* _Exercise description_:
Can the data below be echoed back word for word?

....................

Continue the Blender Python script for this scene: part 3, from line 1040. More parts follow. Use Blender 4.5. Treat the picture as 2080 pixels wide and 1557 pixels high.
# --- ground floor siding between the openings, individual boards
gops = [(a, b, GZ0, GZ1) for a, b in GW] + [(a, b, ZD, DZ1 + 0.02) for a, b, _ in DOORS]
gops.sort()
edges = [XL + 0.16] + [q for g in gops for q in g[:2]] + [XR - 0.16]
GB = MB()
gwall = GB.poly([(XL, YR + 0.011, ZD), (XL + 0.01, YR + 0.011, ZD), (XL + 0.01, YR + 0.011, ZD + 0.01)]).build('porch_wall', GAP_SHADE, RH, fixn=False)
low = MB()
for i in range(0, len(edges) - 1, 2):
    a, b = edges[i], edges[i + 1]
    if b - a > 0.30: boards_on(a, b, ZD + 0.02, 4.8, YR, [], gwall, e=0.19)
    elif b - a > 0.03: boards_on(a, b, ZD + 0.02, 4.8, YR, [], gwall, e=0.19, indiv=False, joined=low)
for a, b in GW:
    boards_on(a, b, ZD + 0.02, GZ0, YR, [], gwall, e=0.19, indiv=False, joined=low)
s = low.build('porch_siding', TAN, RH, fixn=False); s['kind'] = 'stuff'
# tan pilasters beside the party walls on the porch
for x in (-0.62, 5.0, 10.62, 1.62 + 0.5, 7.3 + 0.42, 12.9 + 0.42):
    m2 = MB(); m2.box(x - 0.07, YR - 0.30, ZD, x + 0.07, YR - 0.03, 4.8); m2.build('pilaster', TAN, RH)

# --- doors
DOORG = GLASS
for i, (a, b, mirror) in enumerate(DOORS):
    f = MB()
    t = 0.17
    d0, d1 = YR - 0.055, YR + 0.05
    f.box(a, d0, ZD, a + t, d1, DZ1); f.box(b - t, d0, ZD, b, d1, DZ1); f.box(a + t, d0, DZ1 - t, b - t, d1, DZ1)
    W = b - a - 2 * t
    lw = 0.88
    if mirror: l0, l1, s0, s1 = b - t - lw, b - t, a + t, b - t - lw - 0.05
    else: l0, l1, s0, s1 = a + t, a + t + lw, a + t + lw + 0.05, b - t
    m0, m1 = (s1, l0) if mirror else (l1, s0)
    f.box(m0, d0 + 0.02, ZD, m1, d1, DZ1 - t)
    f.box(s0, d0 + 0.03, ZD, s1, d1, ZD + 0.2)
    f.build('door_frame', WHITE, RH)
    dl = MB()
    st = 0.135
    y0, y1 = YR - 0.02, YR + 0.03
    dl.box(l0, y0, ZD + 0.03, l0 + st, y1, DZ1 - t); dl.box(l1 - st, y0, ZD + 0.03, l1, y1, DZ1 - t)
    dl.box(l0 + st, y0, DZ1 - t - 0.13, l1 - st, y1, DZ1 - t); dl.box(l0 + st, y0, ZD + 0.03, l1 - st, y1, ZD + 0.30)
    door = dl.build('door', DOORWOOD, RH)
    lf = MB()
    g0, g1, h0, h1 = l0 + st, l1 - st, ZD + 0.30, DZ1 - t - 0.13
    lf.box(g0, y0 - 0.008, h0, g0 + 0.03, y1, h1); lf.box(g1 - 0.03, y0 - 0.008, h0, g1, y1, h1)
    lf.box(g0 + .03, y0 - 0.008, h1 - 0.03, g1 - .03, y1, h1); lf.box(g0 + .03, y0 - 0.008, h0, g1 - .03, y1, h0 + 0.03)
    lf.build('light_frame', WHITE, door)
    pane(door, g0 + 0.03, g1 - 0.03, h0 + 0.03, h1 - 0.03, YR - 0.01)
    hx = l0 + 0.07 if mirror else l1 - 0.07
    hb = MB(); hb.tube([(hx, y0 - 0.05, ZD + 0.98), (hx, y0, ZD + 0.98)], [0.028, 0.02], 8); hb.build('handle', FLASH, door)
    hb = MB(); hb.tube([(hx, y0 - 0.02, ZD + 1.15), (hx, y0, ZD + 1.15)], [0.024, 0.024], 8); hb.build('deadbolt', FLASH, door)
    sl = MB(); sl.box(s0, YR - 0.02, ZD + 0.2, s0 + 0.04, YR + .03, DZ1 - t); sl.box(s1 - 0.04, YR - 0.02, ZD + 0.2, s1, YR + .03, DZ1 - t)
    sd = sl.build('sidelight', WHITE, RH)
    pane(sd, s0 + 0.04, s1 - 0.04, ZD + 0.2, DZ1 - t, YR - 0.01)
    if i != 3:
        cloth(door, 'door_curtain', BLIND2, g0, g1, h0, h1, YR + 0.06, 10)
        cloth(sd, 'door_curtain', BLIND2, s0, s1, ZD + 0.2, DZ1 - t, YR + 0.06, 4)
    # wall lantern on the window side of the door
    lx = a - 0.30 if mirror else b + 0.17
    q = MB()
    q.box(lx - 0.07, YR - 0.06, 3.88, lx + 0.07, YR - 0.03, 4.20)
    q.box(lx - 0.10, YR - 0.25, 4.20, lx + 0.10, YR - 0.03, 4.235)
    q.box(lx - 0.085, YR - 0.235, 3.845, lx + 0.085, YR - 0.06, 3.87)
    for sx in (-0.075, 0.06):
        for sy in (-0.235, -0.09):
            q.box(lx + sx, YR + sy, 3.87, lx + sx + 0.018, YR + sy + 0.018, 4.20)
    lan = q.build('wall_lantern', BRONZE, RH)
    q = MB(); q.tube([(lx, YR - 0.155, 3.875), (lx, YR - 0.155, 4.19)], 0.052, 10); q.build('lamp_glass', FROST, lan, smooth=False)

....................

* _Task output_:
Continue the Blender Python script for this scene: part 3, from line 1040. More parts follow. Use Blender 4.5. Treat the picture as 2080 pixels wide and 1557 pixels high.
# --- ground floor siding between the openings, individual boards
gops = [(a, b, GZ0, GZ1) for a, b in GW] + [(a, b, ZD, DZ1 + 0.02) for a, b, _ in DOORS]
gops.sort()
edges = [XL + 0.16] + [q for g in gops for q in g[:2]] + [XR - 0.16]
GB = MB()
gwall = GB.poly([(XL, YR + 0.011, ZD), (XL + 0.01, YR + 0.011, ZD), (XL + 0.01, YR + 0.011, ZD + 0.01)]).build('porch_wall', GAP_SHADE, RH, fixn=False)
low = MB()
for i in range(0, len(edges) - 1, 2):
    a, b = edges[i], edges[i + 1]
    if b - a > 0.30: boards_on(a, b, ZD + 0.02, 4.8, YR, [], gwall, e=0.19)
    elif b - a > 0.03: boards_on(a, b, ZD + 0.02, 4.8, YR, [], gwall, e=0.19, indiv=False, joined=low)
for a, b in GW:
    boards_on(a, b, ZD + 0.02, GZ0, YR, [], gwall, e=0.19, indiv=False, joined=low)
s = low.build('porch_siding', TAN, RH, fixn=False); s['kind'] = 'stuff'
# tan pilasters beside the party walls on the porch
for x in (-0.62, 5.0, 10.62, 1.62 + 0.5, 7.3 + 0.42, 12.9 + 0.42):
    m2 = MB(); m2.box(x - 0.07, YR - 0.30, ZD, x + 0.07, YR - 0.03, 4.8); m2.build('pilaster', TAN, RH)

# --- doors
DOORG = GLASS
for i, (a, b, mirror) in enumerate(DOORS):
    f = MB()
    t = 0.17
    d0, d1 = YR - 0.055, YR + 0.05
    f.box(a, d0, ZD, a + t, d1, DZ1); f.box(b - t, d0, ZD, b, d1, DZ1); f.box(a + t, d0, DZ1 - t, b - t, d1, DZ1)
    W = b - a - 2 * t
    lw = 0.88
    if mirror: l0, l1, s0, s1 = b - t - lw, b - t, a + t, b - t - lw - 0.05
    else: l0, l1, s0, s1 = a + t, a + t + lw, a + t + lw + 0.05, b - t
    m0, m1 = (s1, l0) if mirror else (l1, s0)
    f.box(m0, d0 + 0.02, ZD, m1, d1, DZ1 - t)
    f.box(s0, d0 + 0.03, ZD, s1, d1, ZD + 0.2)
    f.build('door_frame', WHITE, RH)
    dl = MB()
    st = 0.135
    y0, y1 = YR - 0.02, YR + 0.03
    dl.box(l0, y0, ZD + 0.03, l0 + st, y1, DZ1 - t); dl.box(l1 - st, y0, ZD + 0.03, l1, y1, DZ1 - t)
    dl.box(l0 + st, y0, DZ1 - t - 0.13, l1 - st, y1, DZ1 - t); dl.box(l0 + st, y0, ZD + 0.03, l1 - st, y1, ZD + 0.30)
    door = dl.build('door', DOORWOOD, RH)
    lf = MB()
    g0, g1, h0, h1 = l0 + st, l1 - st, ZD + 0.30, DZ1 - t - 0.13
    lf.box(g0, y0 - 0.008, h0, g0 + 0.03, y1, h1); lf.box(g1 - 0.03, y0 - 0.008, h0, g1, y1, h1)
    lf.box(g0 + .03, y0 - 0.008, h1 - 0.03, g1 - .03, y1, h1); lf.box(g0 + .03, y0 - 0.008, h0, g1 - .03, y1, h0 + 0.03)
    lf.build('light_frame', WHITE, door)
    pane(door, g0 + 0.03, g1 - 0.03, h0 + 0.03, h1 - 0.03, YR - 0.01)
    hx = l0 + 0.07 if mirror else l1 - 0.07
    hb = MB(); hb.tube([(hx, y0 - 0.05, ZD + 0.98), (hx, y0, ZD + 0.98)], [0.028, 0.02], 8); hb.build('handle', FLASH, door)
    hb = MB(); hb.tube([(hx, y0 - 0.02, ZD + 1.15), (hx, y0, ZD + 1.15)], [0.024, 0.024], 8); hb.build('deadbolt', FLASH, door)
    sl = MB(); sl.box(s0, YR - 0.02, ZD + 0.2, s0 + 0.04, YR + .03, DZ1 - t); sl.box(s1 - 0.04, YR - 0.02, ZD + 0.2, s1, YR + .03, DZ1 - t)
    sd = sl.build('sidelight', WHITE, RH)
    pane(sd, s0 + 0.04, s1 - 0.04, ZD + 0.2, DZ1 - t, YR - 0.01)
    if i != 3:
        cloth(door, 'door_curtain', BLIND2, g0, g1, h0, h1, YR + 0.06, 10)
        cloth(sd, 'door_curtain', BLIND2, s0, s1, ZD + 0.2, DZ1 - t, YR + 0.06, 4)
    # wall lantern on the window side of the door
    lx = a - 0.30 if mirror else b + 0.17
    q = MB()
    q.box(lx - 0.07, YR - 0.06, 3.88, lx + 0.07, YR - 0.03, 4.20)
    q.box(lx - 0.10, YR - 0.25, 4.20, lx + 0.10, YR - 0.03, 4.235)
    q.box(lx - 0.085, YR - 0.235, 3.845, lx + 0.085, YR - 0.06, 3.87)
    for sx in (-0.075, 0.06):
        for sy in (-0.235, -0.09):
            q.box(lx + sx, YR + sy, 3.87, lx + sx + 0.018, YR + sy + 0.018, 4.20)
    lan = q.build('wall_lantern', BRONZE, RH)
    q = MB(); q.tube([(lx, YR - 0.155, 3.875), (lx, YR - 0.155, 4.19)], 0.052, 10); q.build('lamp_glass', FROST, lan, smooth=False)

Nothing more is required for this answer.